My legs feel like they've been run over by a semi... And they're feeling better than they did yesterday. *sigh* At least I have a job... I don't think I'm physically up to it though. ...I feel like such a dissapointment. No matter what I do I'm fucking up. At least I'm trying.... God, I'm getting so sick of "at least"s. And I'm getting tired of wondering why things just can't go right! Its fucking bullshit. I Just want one tiny fucking thing to go well without any sudden "Oh shit"s or "goddamnit"s. I'm tired of telling myself "don't get your hopes up". And being right. I'm tired of caring what I do to other people. I'm tired of caring what I do to myself. I'm just fucking tired. I want to be able to say what I'm thinking without having to censor myself in regards to other people's feelings. I want to feel like something I do matters. I want to feel good about myself at the end of the day. Shit, I just want to feel good about SOMETHING. I want to sleep without wondering if I'll have water and electricity when I wake. I want to be able to empty a can of formula without getting knots in my stomache, wondering if I'll be able to feed my daughter. I want to be able to make myself a meal without wondering if I should only eat one that day. I want a bed, and shoes that aren't torn to shit, and a bra that fits. I want to be able to interact with someone without having to worry about what my actions are making them think. I want to be able to tell people HONESTLY how I am and whats been going on in my life. I want to feel comfortable. I want to not have a list of things I want. ...And today's not even a bad day....
Read 4 comments
You probably pretty much this same comment all the time but im gonna say it anyway...awww that baby is soo cute.

-Fantasmatranoi
[Anonymous]
hello luv.You know that you always have me if you ever need to talk or whatever.no matter what.oh my new # is 816-500-9195.I only have a few minutes left til friday but call if u want them.oh and email me directions from Shawnee mission parkway to there and I will stop by one day after I get off work and say hello.I have my own car now and get paid every friday.If u need help,u have but to ask and I will do what I can.

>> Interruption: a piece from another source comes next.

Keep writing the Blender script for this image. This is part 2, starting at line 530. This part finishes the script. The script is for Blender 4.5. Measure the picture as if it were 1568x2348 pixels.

You don't ever have to censor yourself with me. Obviously I don't censor myself with you.. And in this situation, I'm sure I should have.
I am still here for you, regardless of how I feel regarding things I shouldn't bring up... Nothing's changed as far as how I feel about you, and about supporting you. I hope you know that..
Remember I'm always here for you to talk to if you need me and there is never any reason for you to censor anything because I won't hold it against you or tell anyone else unless you want me to. Just remember my Walmart discount and free massage are yours whenever you want them. I'm working overnights this week, so my sleep will be whacky, but that's about it. Now hopefully I'll see you Wednesday night at the renfest reunion party and talk then.